At the end of the mainline is a three or four-foot “bird” shaped like a porpoise that keeps the line
taut, and behind the bird is a float, just in case the bird - which costs $200 or so - should break
loose from the mainline and sink.
When a tuna takes one of the lures, the force of the hit snaps the breakaway line, and a small
winch hauls in the mainline until the tuna can be removed. On Siniscalchi’s boat, the winch is a
bandit reel mounted on the starboard-stern quarter.
But Siniscalchi is going to modify the rig. He will set up the lines with the lures with a breakaway
clip and have a line running rom a fishing rod to each lure. When a tuna hits the lure, the lure will
be separated from the mainline, leaving the other lures fishing, while the tuna is reeled in.

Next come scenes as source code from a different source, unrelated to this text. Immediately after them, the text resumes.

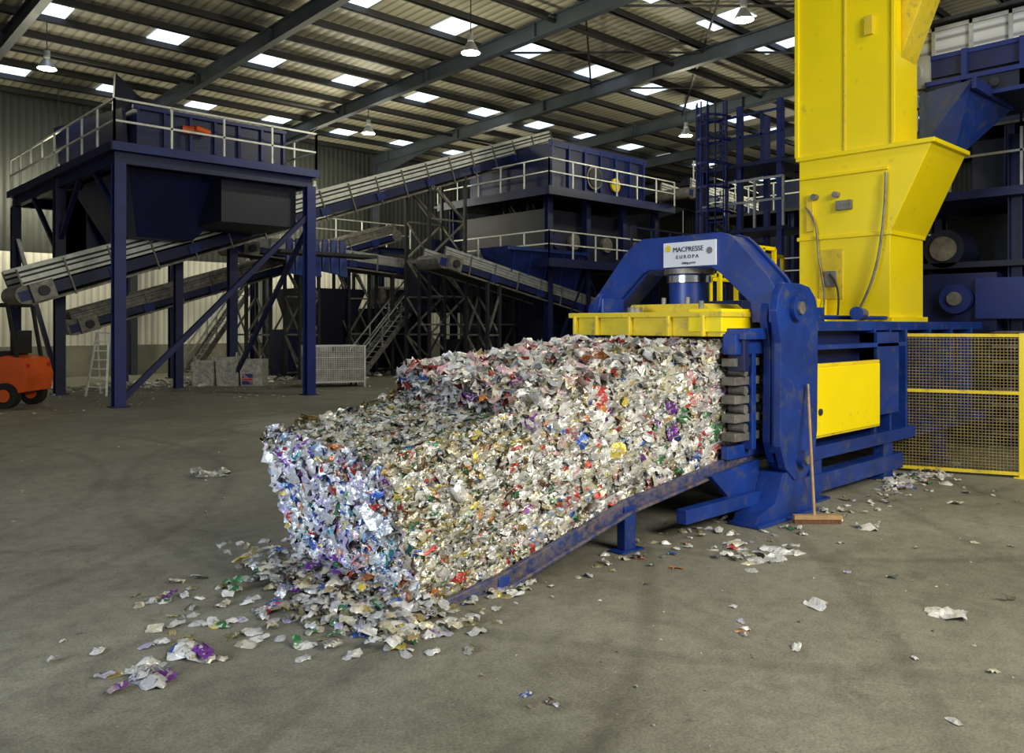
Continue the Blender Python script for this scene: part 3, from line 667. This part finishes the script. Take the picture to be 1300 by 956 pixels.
# ---------------------------------------------------------------- conveyors
def conveyor(name,p0,p1,w,legs=(),h=.5,side=STEEL,frame=NAVY,rail=False):
    mb=MB(); p0=Vector(p0);p1=Vector(p1); d=p1-p0; L=d.length; u=d.normalized()
    r=u.cross(Vector((0,0,1))).normalized(); n=r.cross(u)
    for s_ in(-1,1):
        o=r*s_*w/2
        mb.beam(p0+o,p1+o,.06,h*.45,frame)
        for k,(dz,hh) in enumerate(((h*.36,.07),(h*.58,.12),(h*.80,.07),(h*1.02,.10))):
            mb.beam(p0+o+n*dz,p1+o+n*dz,.05,hh,side)
        mb.beam(p0+o+n*h*.7,p1+o+n*h*.7,.02,h*.65,DARK)
        mb.beam(p0+o-n*h*.42,p1+o-n*h*.42,.07,.06,GREY)
        m_=int(L/1.15)
        for i in range(m_+1):
            q=p0.lerp(p1,i/m_)+o*1.06
            mb.beam(q-n*h*.5,q+n*h*1.05,.07,.04,GREY)
            if i%2==0: mb.beam(q-u*.18-n*.02,q+u*.18-n*.02,.10,.28,BLUED)
    mb.beam(p0+n*.1,p1+n*.1,w,.03,BLACK); mb.beam(p0-n*h*.35,p1-n*h*.35,w,.03,BLACK)
    for q in(p0,p1): mb.cyl(q-r*w*.55,q+r*w*.55,.26,GREY,18)
    q=p0+u*.4+r*w*.62; mb.beam(q-u*.3,q+u*.3,.2,.5,GREY); mb.cyl(q,q+r*.2,.14,DARK,14)
    for (t,ww) in legs:
        q=p0.lerp(p1,t); zt_=q.z-.2
        for a in(-ww/2,ww/2):
            for s_ in(-1,1):
                b=Vector((q.x+a,q.y+s_*w/2,0)); mb.beam(b,(b.x,b.y,zt_+a*u.z/max(u.x,.2)),.11,.11,DARK)
        k=0; z=.2
        while z<zt_-1.0:
            z2=min(z+1.5,zt_-.1)
            for s_ in(-1,1):
                y=q.y+s_*w/2
                mb.beam((q.x-ww/2,y,z),(q.x+ww/2,y,z),.07,.07,GREY)
                a,b=(-ww/2,ww/2) if k%2 else (ww/2,-ww/2)
                mb.beam((q.x+a,y,z),(q.x+b,y,z2),.07,.07,GREY)
            for a in(-ww/2,ww/2): mb.beam((q.x+a,q.y-w/2,z),(q.x+a,q.y+w/2,z2),.06,.06,GREY)
            z+=1.5;k+=1
    if rail: mb.rail([p0+r*w*.6+n*.5,p1+r*w*.6+n*.5],PALE,.9,1.8,.02)
    return mb.obj(name)
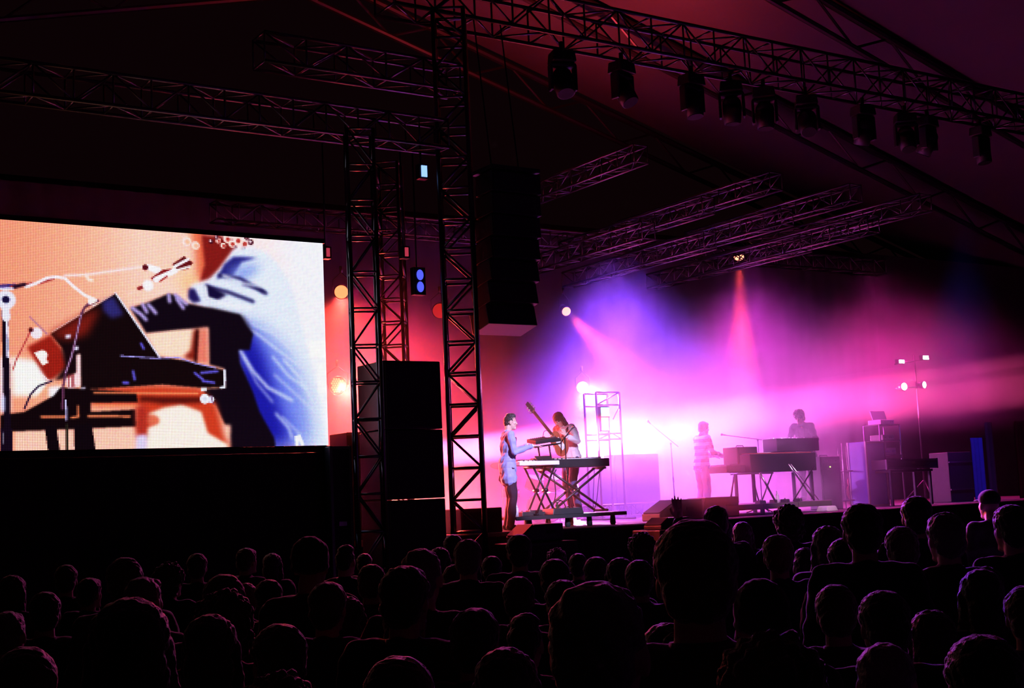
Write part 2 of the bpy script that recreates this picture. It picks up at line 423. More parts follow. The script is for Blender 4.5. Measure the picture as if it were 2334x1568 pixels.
    # folds on the back
    for a, wd in (([(1490, 700), (1600, 770), (1700, 850), (1850, 960)], 12), ([(1550, 700), (1700, 760), (1800, 860), (1880, 980)], 10), ([(1480, 860), (1560, 990), (1650, 1090), (1800, 1170)], 16), ([(1500, 900), (1580, 1060), (1680, 1180)], 8),
                  ([(1680, 900), (1780, 1020), (1900, 1100)], 12), ([(1750, 920), (1850, 1030), (1930, 1180)], 14), ([(1690, 1010), (1800, 1110), (1940, 1240)], 8), ([(1700, 1250), (1780, 1340), (1800, 1400)], 12), ([(1740, 1270), (1850, 1380)], 8), ([(1450, 1020), (1530, 1110)], 6)):
        line(a, (196, 208, 255), wd, soft=3)
    # dark underside of the arm and the body front
    poly([(800, 600), (900, 570), (1040, 510), (1090, 520), (1150, 570), (1300, 600), (1480, 640), (1510, 700), (1560, 760), (1540, 860), (1470, 860), (1480, 940), (1560, 1120), (1600, 1240), (1690, 1400), (1700, 1450), (1400, 1470), (1390, 1330), (1330, 1200), (1240, 1100), (1390, 1090), (1385, 975), (1290, 950), (1285, 720), (1100, 735), (900, 755), (860, 690)], (14, 5, 16), 2)
    poly([(1280, 600), (1500, 650), (1560, 760), (1500, 760), (1300, 700)], (14, 5, 16), 6)
    for a in ([(815, 600), (870, 640), (900, 672)], [(880, 580), (905, 625)], [(915, 580), (960, 630)], [(1040, 520), (1045, 560)], [(1080, 520), (1150, 575)], [(1090, 545), (1130, 600)]): line(a, (170, 150, 220), 20, soft=2)
    # peach gap under the arm
    poly([(915, 765), (1060, 745), (1200, 735), (1200, 800), (1170, 860), (1120, 890), (1040, 895), (970, 880)], (255, 206, 180), 2)
    poly([(1190, 735), (1235, 728), (1225, 935), (1130, 905), (1175, 860)], (120, 28, 18), 4)
    poly([(1235, 728), (1280, 722), (1282, 945), (1215, 930)], (224, 110, 92), 4)
    line([(1215, 740), (1205, 930)], (40, 5, 8), 16, soft=2)
    # warm glow, lower middle
    poly([(90, 1345), (1420, 1320), (1420, 1480), (90, 1490)], (252, 180, 160), 3)
    poly([(570, 1090), (960, 1075), (1230, 1090), (1330, 1190), (1385, 1400), (1420, 1450), (900, 1465), (840, 1330), (860, 1200), (560, 1200)], (190, 52, 28), 6)
    poly([(905, 1255), (1010, 1215), (1120, 1195), (1240, 1240), (1280, 1370), (1400, 1440), (1400, 1470), (890, 1470), (905, 1340), (985, 1300)], (255, 232, 216), 3)
    # laptop and lid
    poly([(715, 508), (985, 900), (1180, 930), (1388, 985), (1392, 1088), (1240, 1092), (1000, 1072), (560, 1100), (500, 1135), (490, 880), (400, 870), (310, 760)], (16, 5, 8), 1)
    poly([(300, 760), (520, 640), (620, 600), (540, 760), (430, 800), (380, 790)], (110, 22, 16), 8)
    poly([(630, 560), (700, 530), (760, 640), (690, 665), (640, 620)], (40, 34, 100), 4)
    line([(712, 508), (985, 905)], (225, 224, 255), 9); line([(325, 745), (700, 515)], (210, 160, 160), 5)
    line([(745, 895), (960, 910), (1100, 905), (1200, 940), (1330, 970)], (150, 140, 230), 7)
    line([(1384, 985), (1384, 1088), (1362, 1090)], (230, 230, 255), 13)
    for a in ([(1200, 1000), (1250, 1040)], [(1240, 1000), (1340, 990)], [(820, 990), (830, 1040)], [(870, 820), (885, 850)], [(760, 1060), (790, 1062)], [(1250, 1050), (1320, 1060)]): line(a, (90, 80, 210), 13, soft=1)
    # mixer with paper at left
    poly([(165, 840), (310, 765), (380, 850), (420, 960), (330, 1040), (290, 1050)], (140, 26, 18), 3)
    poly([(380, 850), (490, 800), (490, 1000), (330, 1060), (400, 960)], (20, 5, 10), 3)
    poly([(210, 875), (245, 865), (300, 935), (262, 955)], (255, 240, 236)); disc(262, 890, 26, (255, 244, 240))
    poly([(470, 890), (495, 885), (497, 1080), (420, 1105), (400, 1040), (470, 1000)], (250, 200, 205), 1)
    for x in (425, 440, 455): line([(x, 1010), (x + 2, 1085)], (120, 30, 40), 6)
    for x, y in ((420, 775), (467, 848), (510, 1100), (330, 1155)): poly([(x - 16, y - 8), (x + 16, y - 12), (x + 14, y + 10), (x - 16, y + 12)], (220, 214, 250), 1)
    poly([(300, 1050), (380, 1050), (330, 1150), (200, 1220), (160, 1240)], (244, 150, 120), 2)
    poly([(300, 1090), (380, 1080), (350, 1180), (310, 1190)], (250, 244, 255), 3)
    # table and frame, black
    poly([(150, 1240), (330, 1140), (370, 1090), (560, 1100), (840, 1120), (850, 1180), (560, 1185), (560, 1240), (835, 1225), (840, 1330), (0, 1365), (0, 1260)], (14, 4, 8), 1)
    for a, wd in (([(580, 1122), (1220, 1128)], 10), ([(580, 1198), (860, 1204)], 9), ([(255, 1270), (400, 1270)], 11), ([(545, 1267), (800, 1268)], 11), ([(480, 1205), (482, 1270), (440, 1276)], 10)): line(a, (248, 130, 84), wd, soft=1)
    poly([(860, 1145), (1240, 1150), (1240, 1185), (1000, 1190), (930, 1180), (860, 1180)], (70, 12, 10), 4)
    disc(940, 1290, 38, (215, 96, 70), soft=3, ky=.8)
    poly([(835, 1200), (910, 1210), (905, 1400), (840, 1400)], (160, 40, 30), 5)
    poly([(840, 1385), (905, 1380), (905, 1470), (840, 1470)], (205, 190, 240), 3)
    # legs
    poly([(275, 1330), (345, 1320), (370, 1480), (295, 1480)], (12, 4, 10)); poly([(455, 1320), (565, 1310), (590, 1480), (460, 1480)], (12, 4, 10)); line([(412, 1320), (414, 1480)], (30, 26, 20), 14)
    poly([(0, 1340), (75, 1340), (78, 1480), (0, 1480)], (18, 6, 24)); line([(32, 1370), (32, 1480)], (226, 226, 255), 20)
    # knob
    poly([(1238, 1092), (1275, 1090), (1275, 1110), (1240, 1112)], (235, 235, 255)); disc(1262, 1160, 28, (238, 238, 255)); disc(1300, 1165, 20, (220, 220, 255)); disc(1262, 1160, 12, (200, 200, 230)); line([(1300, 1140), (1315, 1190)], (90, 40, 80), 6)
    # left microphone stand with its boom
    line([(30, 620), (45, 1300), (40, 1480)], (16, 6, 20), 34); line([(42, 640), (48, 900)], (216, 216, 250), 12); line([(18, 1150), (20, 1230)], (200, 200, 250), 16, soft=2)
    disc(35, 550, 50, (224, 222, 250), soft=1); disc(36, 548, 20, (20, 12, 50)); line([(35, 595), (38, 660)], (224, 222, 250), 40)
    line([(0, 470), (90, 465)], (60, 40, 110), 26); line([(70, 470), (160, 455), (250, 445), (330, 418)], (150, 50, 50), 15); line([(0, 482), (80, 480)], (220, 220, 255), 12)
    line([(160, 470), (230, 445), (290, 415), (350, 408), (400, 418), (450, 465), (520, 520), (600, 555)], (252, 234, 250), 15)
    line([(90, 470), (150, 455)], (30, 8, 30), 20, soft=1)
    line([(400, 400), (540, 395), (880, 345)], (255, 214, 214), 12, soft=1)
    line([(530, 395), (545, 425), (570, 430)], (255, 226, 214), 14, soft=1)
    # microphones of the singer
    poly([(885, 335), (915, 330), (985, 350), (1010, 380), (960, 385), (900, 362)], (250, 246, 255)); disc(895, 350, 17, (80, 12, 24))
    poly([(930, 415), (1000, 365), (1060, 358), (1000, 420), (950, 440)], (120, 20, 26)); line([(960, 425), (1080, 370)], (250, 246, 255), 30); line([(985, 435), (1030, 405)], (150, 40, 40), 10)
    poly([(1060, 330), (1135, 280), (1160, 300), (1190, 320), (1160, 360), (1100, 370)], (90, 14, 20)); line([(1075, 345), (1160, 300)], (246, 238, 250), 16); line([(1095, 365), (1170, 345)], (250, 236, 240), 12)
    line([(855, 480), (910, 460)], (130, 30, 36), 20); disc(912, 462, 30, (252, 246, 255), soft=1); line([(830, 500), (790, 520)], (255, 200, 180), 8, soft=1)
    # cables
    line([(605, 555), (560, 560), (520, 600), (500, 640), (470, 780), (440, 900), (405, 1000), (390, 1080), (385, 1220)], (84, 40, 70), 13); line([(500, 640), (470, 780), (440, 900), (405, 1000)], (200, 170, 220), 4)
    disc(570, 560, 24, (255, 238, 236)); line([(520, 600), (600, 565)], (90, 40, 50), 6)
    line([(405, 1170), (410, 1290)], (180, 176, 236), 9); line([(190, 740), (150, 820), (100, 920), (80, 980)], (150, 40, 50), 7); line([(185, 655), (290, 760)], (170, 110, 130), 10)
    disc(225, 755, 30, (240, 222, 240)); disc(190, 735, 13, (70, 14, 20)); line([(150, 1220), (190, 1130), (240, 1080), (320, 1050)], (24, 10, 40), 10)
    line([(240, 990), (300, 1050)], (250, 210, 220), 9)
    # bright blocks at the right edge of the wall
    poly([(1905, 800), (2060, 800), (2060, 905), (1912, 905)], (255, 255, 255), 1); poly([(1955, 935), (2060, 935), (2060, 1130), (1962, 1130)], (252, 252, 255), 2)
    poly([(1815, 1390), (1850, 1380), (1875, 1440), (1870, 1450), (1855, 1450), (1845, 1415), (1840, 1450), (1822, 1450)], (240, 244, 255))
    poly([(1990, 1200), (2060, 1200), (2060, 1450), (2020, 1450)], (236, 240, 255), 6)
    a = img.reshape(nz, SS, nx, SS, 3).mean((1, 3))
    # each LED: a round dot, dark web between
    K = 5
    yy, xx = np.mgrid[0:K, 0:K]; r2 = ((xx - 2) ** 2 + (yy - 2) ** 2)
    dot = np.exp(-r2 / 3.4) ; dot = dot / dot.mean()
    lin = np.where(a <= .04045, a / 12.92, ((a + .055) / 1.055) ** 2.4)
    lin = lin * (1 + rng.normal(0, .05, lin.shape))
    big = np.repeat(np.repeat(lin, K, 0), K, 1) * np.tile(dot, (nz, nx))[..., None]
    out = np.ones((nz * K, nx * K, 4), np.float32); out[..., :3] = big * 1.3
    im = bpy.data.images.new('screen_picture', nx * K, nz * K, float_buffer=True, is_data=True)
    im.pixels.foreach_set(out.ravel()); im.update(); im.pack()
    return im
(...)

If that setup doesn’t work, Siniscalchi says he will go back to using the bandit reel to bring in the
entire mainline. There is also a 21-foot outrigger on each side of the boat to run lines from.
The green stick only works when the boat is moving through the water at about 5 to 7 knots. For
night fishing when the Emme is drifting or anchored, Siniscalchi had four underwater lights built
into the bottom of the hull, two beneath the transom and two just forward of that. Turn the lights
on at night and they will attract bait fish, which, as Siniscalchi notes, “will attract the big fish,” to
be caught with rod and reel.
Large fish, whether caught with rod and reel or the green stick, will be hauled through a door on
the transom by a line that runs through the block and down to a hauler on the backside of the
wheelhouse.
Siniscalchi calls tuna fishing serious fishing, but when he got the Emme to Atlantic Beach, tuna
wouldn’t be running so he said he’d be doing - possible by himself - “some local fishing for sea
bass, striped bass. I don’t do it commercially. I do it for pleasure.” And it helps that he has a
boat that lets him combine work and pleasure.